Salary Isn't Everything: How to Develop a Compensation Strategy That Attracts and Retains Great Talent

Hope Williams, Sr. HR Business Partner at High Alpha, shares how early-stage startups can develop a competitive compensation strategy.

4.15.21
Article by
Hope Williams
compensation strategy||

For early-stage, high-growth startups, preserving your cash runway is essential to achieving your long-term goals. This often means paying your first employees less than they could make at a larger organization. There is always someone who could pay more, and to founders, this can feel discouraging when trying to recruit world-class talent. 

However, it's important to remember that cash compensation is only a short-term incentive. High performers evaluate roles based on more than just their salary alone. 

While it's crucial to offer your employees fair and equitable pay, salary is not the only thing you should include in your compensation strategy. Compensation also includes the role, responsibilities, company culture, growth opportunities, benefits, bonuses, PTO, and stock options. 

The good news: startups have many innate talent rewards. 

Focus on the Strengths of a Startup

Although startups may not be able to compete with the base salaries at large organizations, they can be more attractive to potential candidates because of other factors you do have control over.

Startups possess opportunities for big impact, new experiences, career growth, and direct access to leadership. These intangibles are a major part of your compensation package.

Some examples include projects that require starting something from scratch. To potential hires, the idea of building something new or tackling unfamiliar assignments is rewarding. Additionally, unlike big corporations, as one of the first hires to a new team, employees will develop personal relationships with leadership. 
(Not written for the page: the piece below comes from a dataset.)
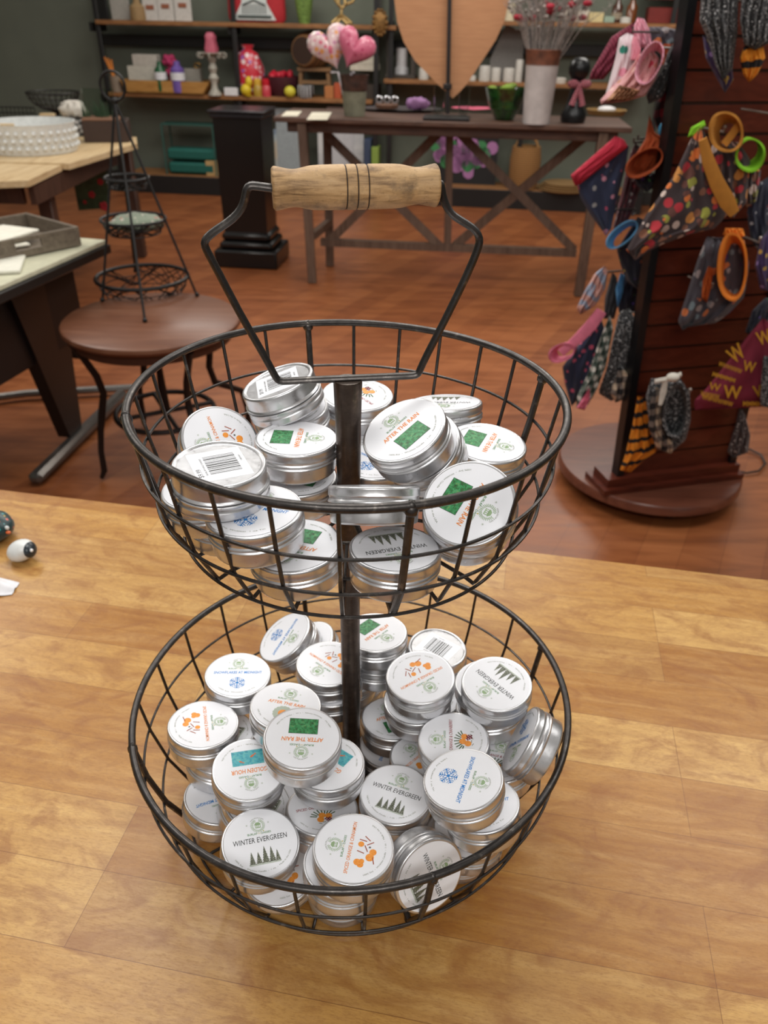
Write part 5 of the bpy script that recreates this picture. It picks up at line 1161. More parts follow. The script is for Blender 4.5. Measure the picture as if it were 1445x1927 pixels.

We encourage all our companies and Co-Founders to articulate and align on their company’s beliefs on compensation.  Once you set your compensation strategy in stone, the next steps are to be transparent about it and be sure each hire and promotion follow your established guidelines.

When I’m working with High Alpha CEOs and Co-Founders, I recommend they base their compensation strategy on their culture and values. For example, one of our companies chose to provide a completely remote team environment, flexible work schedules, stipends for home office and tech, and the ability to work across different time zones as a part of their compensation strategy. This was a direct reflection of their culture that values people integrating their life with work.

Applying Your Philosophy to Recruiting 

When you're actively recruiting, make sure to share your entire philosophy and the full story behind your open opportunity. Go in-depth regarding the unique advantages behind the role. 

It is also essential to ask about salary expectations early on. This ensures neither party is wasting the other's time. If they are expecting a salary outside of your budget, don't be afraid to ask if there are other aspects of compensation that they're open to negotiating further.

At the end of the day, having and presenting a full-picture compensation plan will help you find great talent that is passionate about your mission, understands your company's stage, and is motivated by the work they’ll be doing and the opportunity at hand.